IHU On-Line - Como você analisa o modo de pensar gerado pela cultura tecnológica e o produzido pela da cultura da imprensa?

Filomena Bomfim -
Entendo que as novas tecnologias propiciam o convívio de múltiplas abordagens sobre o mesmo tema, a partir da possibilidade de explorar a busca motivada pelo interesse do internauta, que é intuitiva, não sequencial, assistemática e pouco racional, mas, com certeza, muito mais próxima do prazer.

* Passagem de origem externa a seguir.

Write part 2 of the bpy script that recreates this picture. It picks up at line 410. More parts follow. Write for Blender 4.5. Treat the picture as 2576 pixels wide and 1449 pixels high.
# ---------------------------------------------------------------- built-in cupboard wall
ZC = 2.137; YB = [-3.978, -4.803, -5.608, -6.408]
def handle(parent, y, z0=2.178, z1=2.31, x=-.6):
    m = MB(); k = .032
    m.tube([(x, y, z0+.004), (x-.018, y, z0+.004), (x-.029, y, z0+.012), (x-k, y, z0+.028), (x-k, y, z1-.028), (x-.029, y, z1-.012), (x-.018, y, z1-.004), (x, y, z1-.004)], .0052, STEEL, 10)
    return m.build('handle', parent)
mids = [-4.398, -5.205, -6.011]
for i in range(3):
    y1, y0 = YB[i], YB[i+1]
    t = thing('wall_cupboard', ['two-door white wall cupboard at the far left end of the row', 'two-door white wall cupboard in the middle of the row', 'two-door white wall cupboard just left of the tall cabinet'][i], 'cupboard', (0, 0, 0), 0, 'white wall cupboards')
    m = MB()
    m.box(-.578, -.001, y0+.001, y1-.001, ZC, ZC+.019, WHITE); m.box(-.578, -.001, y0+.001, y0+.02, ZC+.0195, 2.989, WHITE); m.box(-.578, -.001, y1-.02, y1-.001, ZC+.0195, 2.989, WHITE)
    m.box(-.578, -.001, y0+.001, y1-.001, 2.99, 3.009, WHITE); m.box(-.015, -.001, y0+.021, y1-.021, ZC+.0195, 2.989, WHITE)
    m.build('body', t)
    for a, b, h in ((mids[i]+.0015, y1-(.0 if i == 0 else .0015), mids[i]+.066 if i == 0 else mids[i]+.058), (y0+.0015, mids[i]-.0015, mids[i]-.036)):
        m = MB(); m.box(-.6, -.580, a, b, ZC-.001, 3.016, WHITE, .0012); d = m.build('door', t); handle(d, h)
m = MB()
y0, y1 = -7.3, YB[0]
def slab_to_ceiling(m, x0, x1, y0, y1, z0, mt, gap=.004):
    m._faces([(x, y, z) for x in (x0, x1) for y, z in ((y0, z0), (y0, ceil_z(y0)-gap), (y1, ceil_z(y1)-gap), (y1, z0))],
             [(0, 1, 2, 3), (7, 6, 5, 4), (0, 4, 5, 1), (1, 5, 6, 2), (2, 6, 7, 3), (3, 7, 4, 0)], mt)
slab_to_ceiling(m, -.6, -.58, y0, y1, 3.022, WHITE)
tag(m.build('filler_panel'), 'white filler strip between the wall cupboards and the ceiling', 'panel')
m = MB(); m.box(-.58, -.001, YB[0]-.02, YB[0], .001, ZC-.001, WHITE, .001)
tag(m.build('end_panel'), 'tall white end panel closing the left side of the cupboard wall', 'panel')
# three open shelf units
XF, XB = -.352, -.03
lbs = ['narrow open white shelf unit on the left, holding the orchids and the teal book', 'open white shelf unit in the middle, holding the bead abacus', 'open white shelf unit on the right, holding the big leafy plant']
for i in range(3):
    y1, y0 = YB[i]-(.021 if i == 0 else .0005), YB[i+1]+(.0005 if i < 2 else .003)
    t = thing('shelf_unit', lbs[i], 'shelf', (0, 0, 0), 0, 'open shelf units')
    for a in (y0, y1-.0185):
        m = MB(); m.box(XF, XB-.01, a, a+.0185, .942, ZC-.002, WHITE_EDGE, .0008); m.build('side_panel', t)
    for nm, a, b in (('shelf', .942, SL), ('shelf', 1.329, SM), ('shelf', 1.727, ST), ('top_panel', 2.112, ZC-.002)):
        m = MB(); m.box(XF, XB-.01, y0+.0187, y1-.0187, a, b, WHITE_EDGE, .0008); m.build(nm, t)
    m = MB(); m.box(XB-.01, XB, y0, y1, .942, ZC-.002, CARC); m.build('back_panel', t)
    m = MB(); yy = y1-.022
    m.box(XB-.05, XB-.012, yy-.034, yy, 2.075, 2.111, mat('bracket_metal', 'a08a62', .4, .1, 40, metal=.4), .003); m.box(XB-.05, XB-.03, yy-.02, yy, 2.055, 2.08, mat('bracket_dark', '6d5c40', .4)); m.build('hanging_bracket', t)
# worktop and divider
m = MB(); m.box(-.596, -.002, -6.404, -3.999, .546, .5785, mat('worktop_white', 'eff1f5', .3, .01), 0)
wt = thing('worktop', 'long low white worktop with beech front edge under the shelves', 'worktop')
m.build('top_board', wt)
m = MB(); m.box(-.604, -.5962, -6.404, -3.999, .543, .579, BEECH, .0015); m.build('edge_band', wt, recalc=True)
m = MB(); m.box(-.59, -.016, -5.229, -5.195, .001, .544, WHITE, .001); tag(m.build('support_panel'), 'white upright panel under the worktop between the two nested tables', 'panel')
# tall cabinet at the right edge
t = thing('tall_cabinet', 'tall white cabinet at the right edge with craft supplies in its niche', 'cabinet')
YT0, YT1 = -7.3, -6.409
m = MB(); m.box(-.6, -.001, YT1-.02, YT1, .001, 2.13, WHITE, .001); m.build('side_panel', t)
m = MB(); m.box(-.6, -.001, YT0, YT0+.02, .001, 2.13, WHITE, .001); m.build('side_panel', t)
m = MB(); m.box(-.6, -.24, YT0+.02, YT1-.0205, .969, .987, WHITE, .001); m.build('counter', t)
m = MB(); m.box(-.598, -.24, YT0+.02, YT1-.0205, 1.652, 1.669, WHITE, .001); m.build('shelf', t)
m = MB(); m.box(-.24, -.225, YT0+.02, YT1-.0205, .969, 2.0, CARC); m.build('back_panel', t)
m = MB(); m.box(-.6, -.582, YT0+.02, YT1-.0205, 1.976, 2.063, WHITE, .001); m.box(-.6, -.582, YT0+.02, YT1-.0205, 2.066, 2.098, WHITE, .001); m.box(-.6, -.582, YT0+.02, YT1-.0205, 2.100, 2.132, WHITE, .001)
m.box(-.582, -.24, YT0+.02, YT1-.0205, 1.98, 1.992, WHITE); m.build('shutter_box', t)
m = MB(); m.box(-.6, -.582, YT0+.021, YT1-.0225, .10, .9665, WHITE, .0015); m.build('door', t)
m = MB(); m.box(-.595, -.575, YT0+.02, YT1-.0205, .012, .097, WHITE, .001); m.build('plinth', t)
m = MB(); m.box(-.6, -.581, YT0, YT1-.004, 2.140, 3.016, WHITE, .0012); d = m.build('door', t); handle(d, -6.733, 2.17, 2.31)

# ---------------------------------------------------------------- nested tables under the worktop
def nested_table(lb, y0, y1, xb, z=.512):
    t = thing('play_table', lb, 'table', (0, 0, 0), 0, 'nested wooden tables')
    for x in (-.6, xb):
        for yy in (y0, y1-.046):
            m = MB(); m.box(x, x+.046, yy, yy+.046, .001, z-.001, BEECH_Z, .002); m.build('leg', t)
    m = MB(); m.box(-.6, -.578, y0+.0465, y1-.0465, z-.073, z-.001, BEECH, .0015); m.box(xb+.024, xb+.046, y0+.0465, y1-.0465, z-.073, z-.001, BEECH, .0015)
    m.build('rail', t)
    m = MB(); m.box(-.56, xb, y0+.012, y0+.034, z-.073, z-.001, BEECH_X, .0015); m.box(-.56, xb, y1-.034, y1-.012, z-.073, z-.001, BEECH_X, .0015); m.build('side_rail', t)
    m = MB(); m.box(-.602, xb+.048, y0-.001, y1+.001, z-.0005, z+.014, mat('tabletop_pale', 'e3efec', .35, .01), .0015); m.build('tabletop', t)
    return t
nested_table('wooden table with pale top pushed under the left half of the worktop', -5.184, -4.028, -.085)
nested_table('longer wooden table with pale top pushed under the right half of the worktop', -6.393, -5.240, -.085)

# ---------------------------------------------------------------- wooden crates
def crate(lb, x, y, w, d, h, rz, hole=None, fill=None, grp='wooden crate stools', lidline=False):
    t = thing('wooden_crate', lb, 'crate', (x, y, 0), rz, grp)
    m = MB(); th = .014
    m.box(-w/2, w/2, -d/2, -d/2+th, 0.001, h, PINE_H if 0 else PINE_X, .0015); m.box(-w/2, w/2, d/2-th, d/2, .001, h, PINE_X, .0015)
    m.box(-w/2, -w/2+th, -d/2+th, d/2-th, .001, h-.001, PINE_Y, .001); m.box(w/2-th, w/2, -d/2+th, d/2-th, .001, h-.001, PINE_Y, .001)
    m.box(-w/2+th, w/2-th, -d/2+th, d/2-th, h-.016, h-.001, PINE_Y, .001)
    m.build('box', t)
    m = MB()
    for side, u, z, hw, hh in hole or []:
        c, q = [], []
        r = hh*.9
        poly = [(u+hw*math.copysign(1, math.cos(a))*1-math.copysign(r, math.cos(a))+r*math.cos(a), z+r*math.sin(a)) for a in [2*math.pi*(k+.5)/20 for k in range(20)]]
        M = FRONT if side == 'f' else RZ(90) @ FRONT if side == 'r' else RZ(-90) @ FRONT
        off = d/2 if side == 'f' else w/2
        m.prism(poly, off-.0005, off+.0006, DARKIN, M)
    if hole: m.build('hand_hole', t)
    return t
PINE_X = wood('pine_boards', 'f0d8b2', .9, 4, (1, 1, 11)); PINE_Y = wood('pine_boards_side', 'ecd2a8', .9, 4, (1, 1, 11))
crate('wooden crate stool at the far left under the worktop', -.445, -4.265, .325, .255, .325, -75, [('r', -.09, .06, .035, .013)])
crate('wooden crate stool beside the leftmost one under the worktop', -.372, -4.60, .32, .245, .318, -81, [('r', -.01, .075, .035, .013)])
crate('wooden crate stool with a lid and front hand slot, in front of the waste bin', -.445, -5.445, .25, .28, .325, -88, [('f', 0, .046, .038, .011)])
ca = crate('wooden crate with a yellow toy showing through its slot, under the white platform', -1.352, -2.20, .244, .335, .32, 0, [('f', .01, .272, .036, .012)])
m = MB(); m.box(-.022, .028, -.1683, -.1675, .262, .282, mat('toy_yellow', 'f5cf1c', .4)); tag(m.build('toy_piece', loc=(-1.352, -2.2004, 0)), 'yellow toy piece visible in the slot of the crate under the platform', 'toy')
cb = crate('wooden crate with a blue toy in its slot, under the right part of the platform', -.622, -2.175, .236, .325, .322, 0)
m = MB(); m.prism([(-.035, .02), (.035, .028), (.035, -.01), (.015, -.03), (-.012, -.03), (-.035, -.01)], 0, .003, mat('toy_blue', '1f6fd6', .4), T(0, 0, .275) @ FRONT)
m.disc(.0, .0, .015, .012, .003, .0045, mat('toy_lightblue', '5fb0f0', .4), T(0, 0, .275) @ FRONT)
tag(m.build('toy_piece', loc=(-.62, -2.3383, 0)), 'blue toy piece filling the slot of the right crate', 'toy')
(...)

IHU On-Line - É possível acreditar em um domínio das máquinas sobre os humanos?

Filomena Bomfim -
Não acredito no domínio das máquinas sobre os humanos. Percebo, todavia, que a sofisticação tecnológica tende a dificultar o acesso às questões mais essenciais para a realização humana.

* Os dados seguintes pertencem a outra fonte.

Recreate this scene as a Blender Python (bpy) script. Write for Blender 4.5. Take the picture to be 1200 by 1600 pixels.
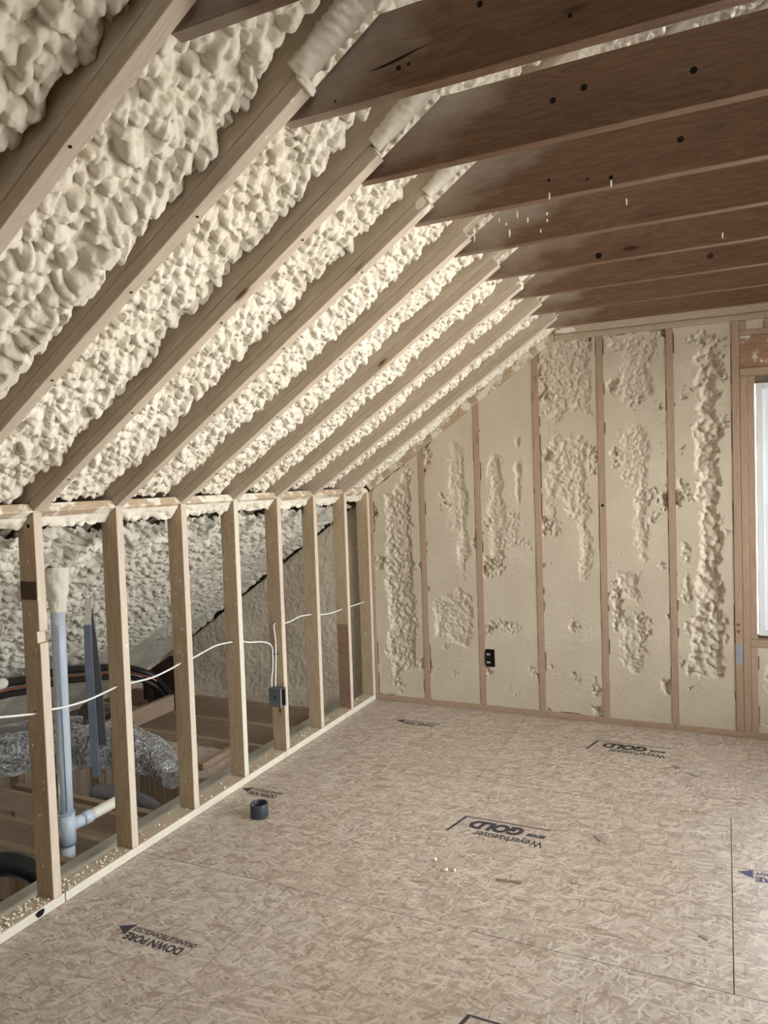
import bpy, bmesh, math, random
import numpy as np
from mathutils import Vector, Matrix

# ------------------------------------------------------------------ camera, light, exposure
sc = bpy.context.scene
for o in list(bpy.data.objects): bpy.data.objects.remove(o)
COL = sc.collection
cam_d = bpy.data.cameras.new('camera'); cam = bpy.data.objects.new('camera', cam_d); COL.objects.link(cam)
cam_d.sensor_fit = 'HORIZONTAL'; cam_d.sensor_width = 36.0; cam_d.lens = 1140.09 / 1200 * 36
cam_d.clip_start = 0.02; cam_d.clip_end = 200
right = Vector((0.90577, 0.42242, -0.03369)); fwd = Vector((-0.42355, 0.90496, -0.04059)); up = Vector((0.01334, 0.05104, 0.99861))
cm = Matrix.Identity(4)
for r in range(3): cm[r][0] = right[r]; cm[r][1] = up[r]; cm[r][2] = -fwd[r]
cm.translation = (2.3251, -1.8991, 1.5759)
cam.matrix_world = cm
sc.camera = cam
sc.view_settings.view_transform = 'Standard'; sc.view_settings.look = 'None'
sc.view_settings.gamma = 1.0; sc.view_settings.use_curve_mapping = False
sc.view_settings.exposure = 0.85
sc.cycles.use_denoising = True
sc.cycles.max_bounces = 10; sc.cycles.diffuse_bounces = 7

world = bpy.data.worlds.new('overcast_sky'); sc.world = world; world.use_nodes = True
bg = world.node_tree.nodes['Background']
wn = world.node_tree                                # bright overcast above, duller ground below
_tc = wn.nodes.new('ShaderNodeTexCoord'); _sp = wn.nodes.new('ShaderNodeSeparateXYZ'); wn.links.new(_tc.outputs['Generated'], _sp.inputs[0])
_rp = wn.nodes.new('ShaderNodeValToRGB'); wn.links.new(_sp.outputs[2], _rp.inputs[0])
_rp.color_ramp.elements[0].position = 0.0; _rp.color_ramp.elements[0].color = (.80, .77, .72, 1)
_rp.color_ramp.elements[1].position = 0.06; _rp.color_ramp.elements[1].color = (.94, .98, 1.0, 1)
wn.links.new(_rp.outputs[0], bg.inputs['Color']); bg.inputs['Strength'].default_value = 6.5

WIN_B = (2.49, 3.36, 0.60, 2.08)            # back wall window: x0, x1, z0, z1
ADDED_WIN_R = (-0.45, 2.60, 0.30, 2.20)           # added unseen right wall window for side light: y0, y1, z0, z1
ADDED_WIN_L = (-0.6, 0.3, -1.7, -0.95)            # added opening that lights the storey below: y0, y1, z0, z1
def portal(name, loc, direction, sx, sy):
    d = bpy.data.lights.new(name, 'AREA'); d.shape = 'RECTANGLE'; d.size = sx; d.size_y = sy
    d.cycles.is_portal = True
    o = bpy.data.objects.new(name, d); COL.objects.link(o); o.location = loc
    o.rotation_euler = Vector(direction).to_track_quat('-Z', 'Y').to_euler(); return o

# ------------------------------------------------------------------ measures
S = 0.4064                     # sixteen inch spacing
A = math.radians(34.54); CA, SA, TA = math.cos(A), math.sin(A), math.tan(A)
HS = 1.5105                    # knee wall stud top, room side
YB = 2.8263                    # plane of the gable wall
XB = -0.0168                   # first gable stud
ZP = 2.438                     # underside of gable top plate
HJ, DJ = 2.466, 0.184          # joist underside, depth
XRIDGE = 3.10
XR = 3.50
YREAR = -6.2
def Ys(i): return (i - 1) * S
def slope(s, y, n): return (s * CA - n * SA, y, HS + s * SA + n * CA)

# ------------------------------------------------------------------ tagging
def tag(o, label=None, cat=None, group=None, kind=None):
    if label: o['label'] = label
    if cat: o['category'] = cat
    if group: o['group'] = group
    if kind: o['kind'] = kind
    return o
def link(name, me, parent=None, M=None):
    o = bpy.data.objects.new(name, me); COL.objects.link(o)
    if parent is not None: o.parent = parent; o.matrix_parent_inverse = parent.matrix_world.inverted()
    if M is not None: o.matrix_world = M
    return o
def empty(name, loc):
    o = bpy.data.objects.new(name, None); COL.objects.link(o); o.empty_display_size = .1
    o.matrix_world = Matrix.Translation(loc); return o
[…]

IHU On-Line – Em sua opinião, como McLuhan ajudou a contribuir para o pensamento sobre o desenvolvimento da tecnologia?

Filomena Bomfim -
Estimulando principalmente as discussões sobre o público e o privado, além dos debates sobre os limites entre essas duas instâncias, a partir da sofisticação tecnológica. Causava-lhe espanto a possibilidade de se pensar o fim da propriedade privada dos bens simbólicos, dos direitos autorais, entre outras questões. McLuhan sentia-se instigado por tais possibilidades e gostava de discuti-las.

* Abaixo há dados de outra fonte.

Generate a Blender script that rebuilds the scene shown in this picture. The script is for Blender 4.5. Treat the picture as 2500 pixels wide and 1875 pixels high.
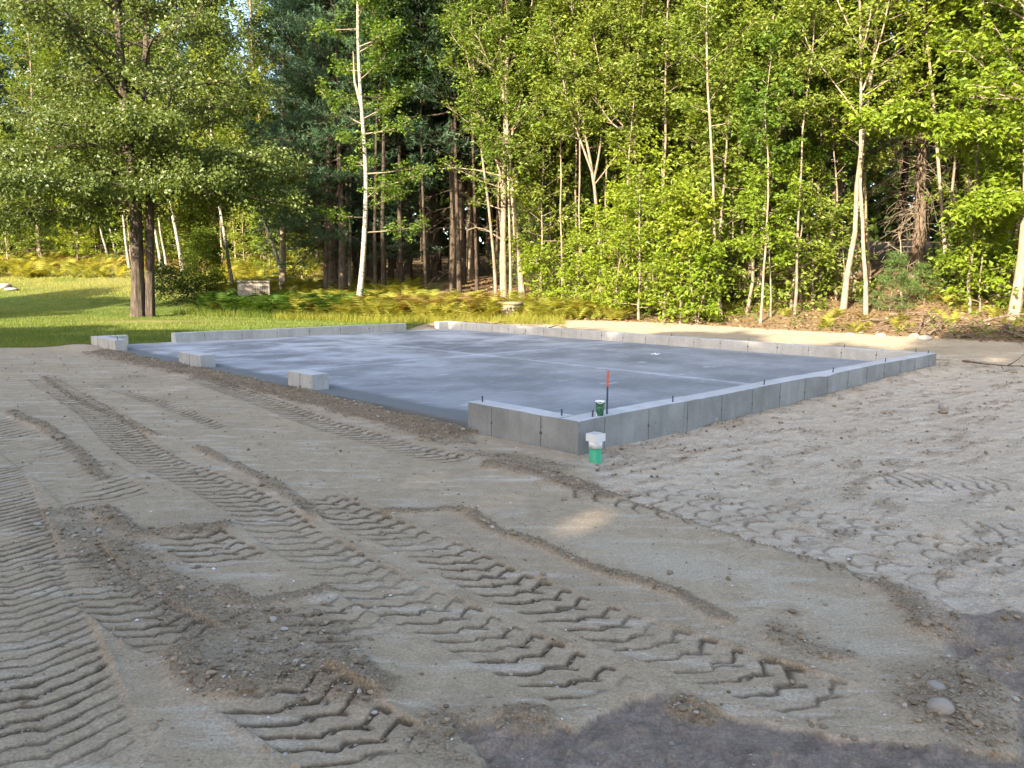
import bpy, bmesh, math, random
import numpy as np
from mathutils import Vector, Matrix

S = bpy.context.scene
for o in list(bpy.data.objects):
    bpy.data.objects.remove(o)
COL = S.collection
rad = math.radians

# ------------------------------------------------------------------ camera
FPX, CX, CY = 1890.0, 1250.0, 937.5          # focal length and centre for a 2500 px wide frame
PITCH, ROLL, EYE = math.atan(255.5 / 1890.0), 0.0075, 1.47
R0 = np.array([1.0, 0, 0]); U0 = np.array([0, math.sin(PITCH), math.cos(PITCH)])
FW = np.array([0, math.cos(PITCH), -math.sin(PITCH)])
RT = math.cos(ROLL) * R0 + math.sin(ROLL) * U0
UP = -math.sin(ROLL) * R0 + math.cos(ROLL) * U0
cam_d = bpy.data.cameras.new("camera")
cam_d.sensor_fit = 'HORIZONTAL'; cam_d.sensor_width = 36.0
cam_d.lens = FPX / 2500.0 * 36.0
cam_d.clip_start = 0.05; cam_d.clip_end = 2000
cam = bpy.data.objects.new("camera", cam_d); COL.objects.link(cam)
cam.matrix_world = Matrix(((RT[0], UP[0], -FW[0], 0), (RT[1], UP[1], -FW[1], 0), (RT[2], UP[2], -FW[2], EYE), (0, 0, 0, 1)))
S.camera = cam

# ------------------------------------------------------------------ daylight
SUN_AZ, SUN_EL = rad(33), rad(23)             # the light travels towards +Y, turned 33 degrees to the right
LDIR = np.array([math.sin(SUN_AZ) * math.cos(SUN_EL), math.cos(SUN_AZ) * math.cos(SUN_EL), -math.sin(SUN_EL)])
W = bpy.data.worlds.new("World"); S.world = W; W.use_nodes = True
nt = W.node_tree; nt.nodes.clear()
sky = nt.nodes.new('ShaderNodeTexSky'); sky.sky_type = 'NISHITA'; sky.sun_disc = False
sky.sun_elevation = SUN_EL
sky.sun_rotation = rad(180) + SUN_AZ
sky.air_density = 0.9; sky.dust_density = 2.2; sky.ozone_density = 0.4
bg = nt.nodes.new('ShaderNodeBackground'); bg.inputs['Strength'].default_value = 0.15
wo = nt.nodes.new('ShaderNodeOutputWorld')
nt.links.new(sky.outputs[0], bg.inputs['Color']); nt.links.new(bg.outputs[0], wo.inputs['Surface'])
sl = bpy.data.lights.new("sun", 'SUN'); sl.energy = 5.0; sl.angle = rad(0.53); sl.color = (1.0, 0.87, 0.66)
so = bpy.data.objects.new("sun", sl); COL.objects.link(so)
so.rotation_euler = Vector(LDIR).to_track_quat('-Z', 'Y').to_euler()
so.location = (-20, -30, 30)
S.view_settings.view_transform = 'Standard'; S.view_settings.look = 'None'
S.view_settings.gamma = 1.0; S.view_settings.exposure = 2.1
try: S.view_settings.use_curve_mapping = False
except Exception: pass
S.cycles.max_bounces = 8; S.cycles.diffuse_bounces = 4; S.cycles.glossy_bounces = 2
S.cycles.transmission_bounces = 6; S.cycles.transparent_max_bounces = 4
S.cycles.caustics_reflective = False; S.cycles.caustics_refractive = False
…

IHU On-Line - McLuhan acreditava que as mídias eletrônicas reduziriam o mundo a uma tribo ou a um vilarejo em que tudo ocorre no mesmo momento. Como você avalia a ideia do autor, tendo como comparativo a disseminação de redes sociais cada vez mais pontentes?

Filomena Bomfim -
Marshall McLuhan acreditava que os meios de comunicação poderiam transformar o mundo em uma aldeia global, cuja característica mais marcante era a falta de privacidade humana, provocada pela excessiva exibição dos vários planos da existência do homem. Observando a potência das redes sociais, percebo que ele se aproximou bastante da realidade vivenciada por nós, na medida em que as redes sociais ameaçam particularmente a questão da privacidade do indivíduo que faz parte delas, colocando em circulação no ciberespaço questões pessoais que podem ameaçar até a segurança dos indivíduos.